I didn't even stop to see if I used "bifurcating" correctly. It sounds like what I mean, so it will stay. Gosh, I 'm starting to sound like my late father, Vic Knight. We would disagree over the meaning of something at the dinner table, and finally I would resort to the dictionary. "See, Dad, this is what it really means." He'd think a moment, smile, and say slyly, "Well then, the dictionary must be wrong."
All I mean is that the trail of breadcrumbs turns out not to be a single trail but rather one that branches out again and again. In fact, way beyond a trident shape or even a leaf rake, it's starting to look like fractals.

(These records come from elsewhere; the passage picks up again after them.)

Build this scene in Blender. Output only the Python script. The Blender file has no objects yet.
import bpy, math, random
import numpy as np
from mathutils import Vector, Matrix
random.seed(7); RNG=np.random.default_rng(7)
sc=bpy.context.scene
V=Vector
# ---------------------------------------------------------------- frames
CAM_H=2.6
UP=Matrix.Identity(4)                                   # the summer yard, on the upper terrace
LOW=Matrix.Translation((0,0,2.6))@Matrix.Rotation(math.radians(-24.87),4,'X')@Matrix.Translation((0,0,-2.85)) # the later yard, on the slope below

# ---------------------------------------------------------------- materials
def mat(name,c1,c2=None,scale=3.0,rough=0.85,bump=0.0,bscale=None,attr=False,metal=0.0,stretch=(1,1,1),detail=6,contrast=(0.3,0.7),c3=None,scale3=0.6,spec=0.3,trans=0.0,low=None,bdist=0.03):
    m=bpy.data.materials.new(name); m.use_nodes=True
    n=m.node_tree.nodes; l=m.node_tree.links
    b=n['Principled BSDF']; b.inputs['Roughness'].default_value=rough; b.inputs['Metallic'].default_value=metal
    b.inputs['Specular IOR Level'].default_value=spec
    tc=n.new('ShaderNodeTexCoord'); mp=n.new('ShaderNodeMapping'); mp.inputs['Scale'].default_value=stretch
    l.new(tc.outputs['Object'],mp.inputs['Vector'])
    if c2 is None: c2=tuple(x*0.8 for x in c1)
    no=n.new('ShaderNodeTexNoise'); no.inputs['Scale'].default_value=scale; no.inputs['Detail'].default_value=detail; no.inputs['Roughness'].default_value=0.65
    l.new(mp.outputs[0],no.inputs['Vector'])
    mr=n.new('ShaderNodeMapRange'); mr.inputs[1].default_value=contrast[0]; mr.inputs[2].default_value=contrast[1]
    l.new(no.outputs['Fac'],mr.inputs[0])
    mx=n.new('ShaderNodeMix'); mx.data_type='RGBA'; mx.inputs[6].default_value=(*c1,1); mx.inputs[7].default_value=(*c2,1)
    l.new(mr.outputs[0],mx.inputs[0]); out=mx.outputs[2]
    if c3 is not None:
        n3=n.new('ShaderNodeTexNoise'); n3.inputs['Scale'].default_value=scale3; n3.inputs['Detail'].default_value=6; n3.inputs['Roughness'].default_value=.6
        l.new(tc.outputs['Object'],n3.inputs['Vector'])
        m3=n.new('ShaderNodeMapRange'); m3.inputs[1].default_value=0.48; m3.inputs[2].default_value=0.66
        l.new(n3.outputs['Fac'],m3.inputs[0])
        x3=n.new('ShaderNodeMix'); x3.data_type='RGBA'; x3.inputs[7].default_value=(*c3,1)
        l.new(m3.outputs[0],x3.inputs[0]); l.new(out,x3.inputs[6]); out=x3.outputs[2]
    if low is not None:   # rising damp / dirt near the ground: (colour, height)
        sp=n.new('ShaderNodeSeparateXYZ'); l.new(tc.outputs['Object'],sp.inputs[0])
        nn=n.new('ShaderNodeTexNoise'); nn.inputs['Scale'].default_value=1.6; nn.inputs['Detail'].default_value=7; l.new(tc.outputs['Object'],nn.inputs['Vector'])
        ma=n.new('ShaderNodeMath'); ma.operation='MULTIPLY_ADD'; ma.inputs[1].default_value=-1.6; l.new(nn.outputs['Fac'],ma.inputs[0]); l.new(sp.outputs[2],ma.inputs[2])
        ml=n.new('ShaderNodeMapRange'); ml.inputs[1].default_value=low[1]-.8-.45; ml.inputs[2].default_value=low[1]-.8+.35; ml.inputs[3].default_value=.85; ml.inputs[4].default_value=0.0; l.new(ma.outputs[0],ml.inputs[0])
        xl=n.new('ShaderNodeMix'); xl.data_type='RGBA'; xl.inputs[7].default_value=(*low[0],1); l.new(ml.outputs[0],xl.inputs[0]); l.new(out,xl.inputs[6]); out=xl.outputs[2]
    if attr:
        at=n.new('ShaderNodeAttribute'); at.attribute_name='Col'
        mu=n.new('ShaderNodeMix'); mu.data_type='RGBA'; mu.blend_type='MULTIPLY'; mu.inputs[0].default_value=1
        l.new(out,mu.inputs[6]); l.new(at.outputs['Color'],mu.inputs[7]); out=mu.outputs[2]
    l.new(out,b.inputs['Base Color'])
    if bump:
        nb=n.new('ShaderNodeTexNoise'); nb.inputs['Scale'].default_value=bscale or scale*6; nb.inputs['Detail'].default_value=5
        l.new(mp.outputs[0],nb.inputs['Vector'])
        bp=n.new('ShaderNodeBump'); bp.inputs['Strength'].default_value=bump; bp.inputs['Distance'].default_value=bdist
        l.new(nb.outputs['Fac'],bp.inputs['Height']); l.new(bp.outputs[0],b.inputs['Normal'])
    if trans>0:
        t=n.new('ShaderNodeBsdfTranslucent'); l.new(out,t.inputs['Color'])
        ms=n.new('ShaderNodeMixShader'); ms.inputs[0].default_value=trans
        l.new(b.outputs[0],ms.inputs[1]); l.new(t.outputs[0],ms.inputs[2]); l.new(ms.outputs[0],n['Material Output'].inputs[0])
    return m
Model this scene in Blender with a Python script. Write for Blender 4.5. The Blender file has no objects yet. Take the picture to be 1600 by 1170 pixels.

Let's see, there's general fiction. I used to think I read almost all fiction, with an occasional side trip into some other area, but I'm beginning to see how self-delusional that is. It's been all of everything, all the time, right from the start.
Then on the other side, we have science. Philosophy, with a religion subset, with subsets for Christianity, or apologetics, and everything else. Business. Popular culture, with a huge subset for music. Serious aka art music. A very short list of books from non-musical arts, very short but not to be ignored. (Remember Glenn Close in Fatal Attraction? "I will not be ignored!" I still get chills. So I won't ignore Tom Wolfe's From Bauhaus to Our House just because it's so short, or it might rise up and bite me, or kill my pet bunny. It's a wonderful history of architecture, in case you're wondering.)
Wandering back to fiction for a moment. How about science fiction? Murder mysteries? Epics? With a nice subset for trilogies. I've always been a sucker for trilogies. In general, I'll take 600 pages over 300 pages any day, because it keeps me reading longer and I feel like I'm getting my money's worth. By the same token, three thousand-page books in a row (like Neal Stephenson's System of the World trilogy) are, well, simply the best.
Crime fiction. Not exactly the same as mysteries, although related. Maybe two branches from a Tree To Be Named Later. Comic fiction. Ah, now we're getting down to it. Comic fiction came to me with the discovery of P.G. Wodehouse and subsequent jaunty jaunts through Max Shulman and Robert Benchley and so many other wonderful authors.
Comic crime fiction. Now we're really talking. Carl Hiaasen, Laurence Shames, and my new best bud, Tim Dorsey.
But what about biography? Aha! Thought you'd slip through the cracks and slink off undetected, did you? Well, think again, my well-thumbed friend.
I wondered how I ever came to my first biography and have a memory, clear as day, of browsing the school library in 3rd or 4th grade. In those days I naturally went to the books marked "F" for fiction, but couldn't help noticing the books with Dewey Decimal numbers, and wondering what they might be all about. I think I found some books with both a number (800s?) and the letter "B," which turned out to be for biography, so I took one home.
Could have been George Gershwin, or a robber baron like Carnegie or Rockefeller. Even then I guess I was drawn to music and business. I remember one of the earliest ones I read was on Edward Bok, the founder of Ladies' Home Journal, an immigrant who made so good he has a clock tower named after him here in Florida.
But my gosh, there've been an awful lot of musical biographies I've devoured over the years, more Quincy Jones and Eric Clapton than Bach or Beethoven. I found one on Harold Arlen (he wrote Over the Rainbow) at Bookwise, a wonderful used book shop in Boca Raton. Autobiographies? I can recommend Stone Alone by Bill Wyman (Rolling Stones bassist) and the first one from David Crosby, Long Time Gone, the sequel less so. And an autobiography from a man too unusual to let his story fit neatly anywhere, a life that included hit records as well as a successful advertising career, Stan Freberg.
But enough of this for now. The breadcrumb trail of ideas is squiggly enough for the moment. And one of the things about fractals is that no matter how far down you untangle a thread, it still looks like more fractals.